Oil Workers Oseberg Oil Field North Sea
A file photograph of oil workers at the Oseberg oil field, in the North Sea. Reuters

Crude oil futures rallied on 7 February and logged strong gains for the week as a whole, boosted by looming tighter North Sea supplies, higher heating oil and gasoline prices in the US and a rally on Wall Street.

March US crude oil contract jumped $2.04, or 2.1%, to finish at $99.88 a barrel on 7 February.

Futures prices gained 2.5% for the week.

March Brent crude oil contract shot up $2.38, or 2.2%, to finish at $109.57 a barrel on 7 February.

Brent prices gained some 3% for the week.
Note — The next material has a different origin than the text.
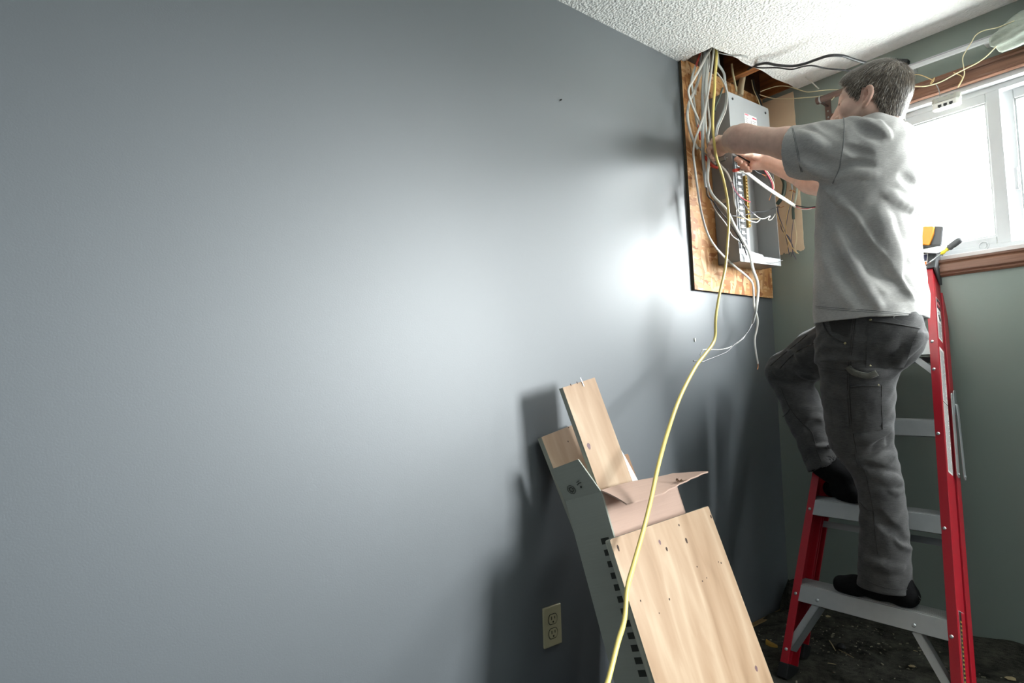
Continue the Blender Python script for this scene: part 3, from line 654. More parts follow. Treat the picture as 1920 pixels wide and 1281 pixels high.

Analysts said Brent, the European benchmark, was propped up by evidence that North Sea crude oil supplies could be lower than expected in the coming months, reported Reuters.

Loading of the four main crude oil streams - Brent, Forties, Oseberg and Ekofisk (BFOE) – were expected to average 890,000 barrels per day (bpd) in March, down from an expected 1.03 million bpd in February.

European refiners have reduced processing runs and fewer products were being made. Britain's biggest oilfield, Buzzard, would undergo a total nine weeks of maintenance in 2014, in the second and third quarters, rather than the two weeks traders had expected.

In the US, unrelenting cold weather continued to consume heating fuel stocks, pushing up prices. Rising natural gas prices in the US Northeast have forced utilities to bank on fuel oil for electricity generation in the region.

On Wall Street, indices ended higher on 7 February after market players concluded that the US nonfarm payrolls numbers were not so bad after all.

Tariq Zahir, managing member of commodity trading advisor Tyche Capital Advisors in New York told Reuters: "The Brent market definitely helped lift WTI along with the product markets. We're getting to the technical levels that give us instantaneous buying."

Phil Flynn, senior market analyst at Price Futures Group, attributed futures' gains to the Wall Street Rally. "Oil looks like a risk-on rally," Flynn told MarketWatch.

Millan Mulraine, deputy head of US research and strategy at TD Securities, said in a note to clients:"Outside of the disappointment on the headline payroll front, and especially the weak performance in service-sector employment, the underlying guts of [the] employment report were unusually strong.

"The report showed broad-based improvement in a variety of ancillary labor market indicators — pointing to a reduction in labor market slack."